The focus must be on contribution and contribution margin. Sometimes negative contribution gets a customer through the door. An offer that can lead to better customer relations. The down side could be that the product has run it’s life span and is simply not creating a return, in those situations product reduction should be considered. The emotions are involved for workers often in these situations when product and service changes are not wound down well. Contribution margins only give the dollar value of profit. The value is in how to measure the real return obn the product in relation to other products. Woolworths does this by scanning its promotions even if it is a no $ sale. It tracks the negative margins through algorithms through the sales process. This process of scanning free items anre missed by the person scanning often because they are free, but it is this information that is relevant to link the negative margined items with the positive items. The product mix is again followed through with there rewards card system. It links for the business previously unidentified data of purchase habits. Allowing for future product placement.
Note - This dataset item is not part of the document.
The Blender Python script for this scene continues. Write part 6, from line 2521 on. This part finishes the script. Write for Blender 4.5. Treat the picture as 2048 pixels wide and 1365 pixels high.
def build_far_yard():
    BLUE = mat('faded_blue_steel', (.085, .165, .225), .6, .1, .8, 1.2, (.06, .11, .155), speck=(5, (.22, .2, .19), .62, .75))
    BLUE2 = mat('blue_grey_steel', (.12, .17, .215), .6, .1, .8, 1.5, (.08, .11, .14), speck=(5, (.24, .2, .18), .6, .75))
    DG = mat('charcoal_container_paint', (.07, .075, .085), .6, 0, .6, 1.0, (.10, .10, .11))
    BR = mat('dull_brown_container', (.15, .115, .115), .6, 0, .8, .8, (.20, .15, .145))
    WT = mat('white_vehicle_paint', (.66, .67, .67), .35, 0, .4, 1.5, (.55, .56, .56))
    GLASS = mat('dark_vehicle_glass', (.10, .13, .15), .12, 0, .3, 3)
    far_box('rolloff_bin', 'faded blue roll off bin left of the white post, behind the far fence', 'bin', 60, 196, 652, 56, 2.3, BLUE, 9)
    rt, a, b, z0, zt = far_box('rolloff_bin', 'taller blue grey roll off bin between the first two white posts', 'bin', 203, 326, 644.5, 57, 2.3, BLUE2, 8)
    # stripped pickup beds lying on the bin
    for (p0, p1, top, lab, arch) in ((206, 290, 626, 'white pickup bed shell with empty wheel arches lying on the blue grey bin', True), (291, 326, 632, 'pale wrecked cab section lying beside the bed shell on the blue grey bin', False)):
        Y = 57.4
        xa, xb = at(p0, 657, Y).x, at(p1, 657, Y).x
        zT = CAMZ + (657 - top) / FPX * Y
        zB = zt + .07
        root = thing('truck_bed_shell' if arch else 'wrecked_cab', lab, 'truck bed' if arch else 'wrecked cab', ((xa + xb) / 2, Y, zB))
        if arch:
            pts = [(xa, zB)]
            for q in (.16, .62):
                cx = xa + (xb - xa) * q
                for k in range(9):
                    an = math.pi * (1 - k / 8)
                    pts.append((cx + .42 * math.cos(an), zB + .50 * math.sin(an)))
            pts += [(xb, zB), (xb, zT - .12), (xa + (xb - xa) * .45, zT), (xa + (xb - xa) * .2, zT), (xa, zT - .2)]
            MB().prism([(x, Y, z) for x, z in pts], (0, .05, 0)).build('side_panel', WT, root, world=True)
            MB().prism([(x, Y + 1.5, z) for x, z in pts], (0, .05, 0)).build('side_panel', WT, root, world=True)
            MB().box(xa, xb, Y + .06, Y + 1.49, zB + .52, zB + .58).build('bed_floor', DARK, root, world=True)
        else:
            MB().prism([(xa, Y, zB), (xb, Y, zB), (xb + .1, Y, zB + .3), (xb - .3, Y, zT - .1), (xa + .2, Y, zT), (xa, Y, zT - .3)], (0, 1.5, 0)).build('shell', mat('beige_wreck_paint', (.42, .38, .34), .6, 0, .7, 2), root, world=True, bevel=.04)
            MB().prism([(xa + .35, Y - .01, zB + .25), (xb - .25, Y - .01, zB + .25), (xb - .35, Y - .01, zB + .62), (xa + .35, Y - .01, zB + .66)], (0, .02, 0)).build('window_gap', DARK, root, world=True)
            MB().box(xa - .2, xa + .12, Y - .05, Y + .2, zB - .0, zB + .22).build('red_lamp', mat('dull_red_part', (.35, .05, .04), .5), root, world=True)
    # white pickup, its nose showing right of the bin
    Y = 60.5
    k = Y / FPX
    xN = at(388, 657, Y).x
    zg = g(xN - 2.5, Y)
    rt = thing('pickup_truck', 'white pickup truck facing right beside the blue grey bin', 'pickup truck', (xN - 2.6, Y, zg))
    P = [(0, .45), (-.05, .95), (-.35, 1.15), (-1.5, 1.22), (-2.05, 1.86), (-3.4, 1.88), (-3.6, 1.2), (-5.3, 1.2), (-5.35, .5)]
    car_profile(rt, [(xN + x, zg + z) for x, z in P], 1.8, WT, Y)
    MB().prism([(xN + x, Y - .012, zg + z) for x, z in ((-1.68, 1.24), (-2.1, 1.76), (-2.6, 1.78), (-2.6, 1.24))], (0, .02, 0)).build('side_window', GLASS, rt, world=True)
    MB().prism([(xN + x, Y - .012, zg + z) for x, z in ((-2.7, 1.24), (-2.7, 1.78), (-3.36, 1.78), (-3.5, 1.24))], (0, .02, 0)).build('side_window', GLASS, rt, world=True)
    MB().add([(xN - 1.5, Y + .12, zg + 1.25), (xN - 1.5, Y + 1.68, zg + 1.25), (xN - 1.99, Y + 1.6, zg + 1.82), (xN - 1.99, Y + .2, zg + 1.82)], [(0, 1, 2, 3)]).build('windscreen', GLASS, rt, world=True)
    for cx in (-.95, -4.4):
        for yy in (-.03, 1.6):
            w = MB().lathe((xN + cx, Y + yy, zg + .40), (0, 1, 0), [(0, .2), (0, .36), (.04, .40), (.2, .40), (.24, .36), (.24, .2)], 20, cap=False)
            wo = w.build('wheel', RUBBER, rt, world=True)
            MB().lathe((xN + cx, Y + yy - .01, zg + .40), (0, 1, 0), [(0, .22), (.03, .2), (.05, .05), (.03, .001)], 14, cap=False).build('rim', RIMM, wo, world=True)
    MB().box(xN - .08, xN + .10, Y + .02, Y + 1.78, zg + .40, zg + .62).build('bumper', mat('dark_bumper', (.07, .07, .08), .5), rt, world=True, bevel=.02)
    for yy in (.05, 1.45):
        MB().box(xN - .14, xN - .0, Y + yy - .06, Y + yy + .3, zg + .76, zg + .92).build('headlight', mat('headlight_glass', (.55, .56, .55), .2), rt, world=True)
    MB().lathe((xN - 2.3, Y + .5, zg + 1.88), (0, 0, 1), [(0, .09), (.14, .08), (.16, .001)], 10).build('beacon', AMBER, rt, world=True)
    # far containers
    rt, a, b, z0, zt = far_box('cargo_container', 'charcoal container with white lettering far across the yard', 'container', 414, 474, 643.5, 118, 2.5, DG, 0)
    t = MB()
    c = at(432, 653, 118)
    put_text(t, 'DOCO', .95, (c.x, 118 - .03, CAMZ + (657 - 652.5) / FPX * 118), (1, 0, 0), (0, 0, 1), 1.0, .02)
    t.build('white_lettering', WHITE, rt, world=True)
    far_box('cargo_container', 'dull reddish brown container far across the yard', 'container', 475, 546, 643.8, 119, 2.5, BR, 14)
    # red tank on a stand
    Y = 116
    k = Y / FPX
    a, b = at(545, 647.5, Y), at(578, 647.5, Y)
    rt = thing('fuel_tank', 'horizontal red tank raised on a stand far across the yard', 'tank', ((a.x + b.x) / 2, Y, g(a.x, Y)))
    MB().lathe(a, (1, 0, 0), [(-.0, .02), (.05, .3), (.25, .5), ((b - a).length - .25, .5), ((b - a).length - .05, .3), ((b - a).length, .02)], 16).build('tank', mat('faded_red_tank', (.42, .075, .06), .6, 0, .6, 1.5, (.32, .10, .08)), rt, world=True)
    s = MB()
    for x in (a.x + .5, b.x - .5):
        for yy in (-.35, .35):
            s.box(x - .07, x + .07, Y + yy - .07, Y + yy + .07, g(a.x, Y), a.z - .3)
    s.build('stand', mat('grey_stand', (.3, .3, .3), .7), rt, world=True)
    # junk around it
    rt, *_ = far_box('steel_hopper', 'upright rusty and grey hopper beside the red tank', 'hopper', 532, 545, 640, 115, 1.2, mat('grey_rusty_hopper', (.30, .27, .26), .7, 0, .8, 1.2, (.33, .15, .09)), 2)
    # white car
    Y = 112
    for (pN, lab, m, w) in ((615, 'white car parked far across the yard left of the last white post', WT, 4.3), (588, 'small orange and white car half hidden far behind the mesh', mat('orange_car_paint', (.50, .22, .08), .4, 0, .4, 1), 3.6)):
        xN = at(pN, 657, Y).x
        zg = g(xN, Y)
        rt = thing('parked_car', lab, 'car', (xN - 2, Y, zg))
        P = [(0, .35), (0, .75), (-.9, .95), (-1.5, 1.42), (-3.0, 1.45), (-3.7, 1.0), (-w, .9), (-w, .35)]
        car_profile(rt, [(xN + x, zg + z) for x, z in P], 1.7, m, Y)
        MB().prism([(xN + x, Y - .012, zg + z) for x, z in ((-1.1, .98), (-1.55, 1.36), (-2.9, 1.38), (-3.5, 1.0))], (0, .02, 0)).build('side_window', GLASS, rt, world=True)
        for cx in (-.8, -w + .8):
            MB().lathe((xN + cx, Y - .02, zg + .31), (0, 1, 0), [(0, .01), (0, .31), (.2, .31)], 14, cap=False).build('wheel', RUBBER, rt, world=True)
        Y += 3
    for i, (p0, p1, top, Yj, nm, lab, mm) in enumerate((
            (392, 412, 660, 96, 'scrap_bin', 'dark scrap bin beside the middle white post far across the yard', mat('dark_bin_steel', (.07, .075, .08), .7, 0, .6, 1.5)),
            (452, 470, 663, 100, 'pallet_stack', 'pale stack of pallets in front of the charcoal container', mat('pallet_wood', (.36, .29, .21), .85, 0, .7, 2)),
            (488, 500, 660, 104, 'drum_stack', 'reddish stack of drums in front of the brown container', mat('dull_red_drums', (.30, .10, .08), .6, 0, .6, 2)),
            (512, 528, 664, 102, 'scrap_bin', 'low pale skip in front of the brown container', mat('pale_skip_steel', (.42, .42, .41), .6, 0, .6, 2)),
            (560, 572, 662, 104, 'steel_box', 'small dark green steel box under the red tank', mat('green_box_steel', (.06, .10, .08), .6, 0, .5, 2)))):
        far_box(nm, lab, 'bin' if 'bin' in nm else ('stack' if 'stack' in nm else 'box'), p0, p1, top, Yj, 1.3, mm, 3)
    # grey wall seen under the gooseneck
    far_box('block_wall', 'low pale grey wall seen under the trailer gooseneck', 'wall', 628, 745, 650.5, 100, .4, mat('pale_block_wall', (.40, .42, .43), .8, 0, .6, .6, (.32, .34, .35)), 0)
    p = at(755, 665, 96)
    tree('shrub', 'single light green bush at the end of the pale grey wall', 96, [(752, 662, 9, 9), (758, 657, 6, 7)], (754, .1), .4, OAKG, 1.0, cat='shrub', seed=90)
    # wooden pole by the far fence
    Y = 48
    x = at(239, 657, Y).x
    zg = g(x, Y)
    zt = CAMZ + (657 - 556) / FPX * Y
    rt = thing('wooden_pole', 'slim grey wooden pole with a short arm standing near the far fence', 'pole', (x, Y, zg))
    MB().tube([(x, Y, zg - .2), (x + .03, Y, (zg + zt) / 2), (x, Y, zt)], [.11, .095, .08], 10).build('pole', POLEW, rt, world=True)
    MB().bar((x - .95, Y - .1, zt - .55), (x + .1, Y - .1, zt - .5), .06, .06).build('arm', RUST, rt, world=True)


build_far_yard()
Long term decisions incudes measuring the time value of the money invested and knowing the value of a dollar decreases over time. The initial capital investment verses the time it takes to gain a positive return. This is referred to as the pay back period. The equation is simple enough in reality future running costs are incurred over the payback period. It’s a simplistic calculation and are far more measurable on product type businesses rather than service based delivery. In the case of my firm they provide software products, most of the variable costs are low or rather no existent other than staffing costs. This is due to the fact that the product is complete and can be reproduced without much further input of investment. I really wonder just how much guess work goes into these types of decisions and also if decisions and opportunities are lost due to insufficient information being provided. Having quality and timely numbers to support decision making, is in essence the single most valuable part of management, followed by processes and people.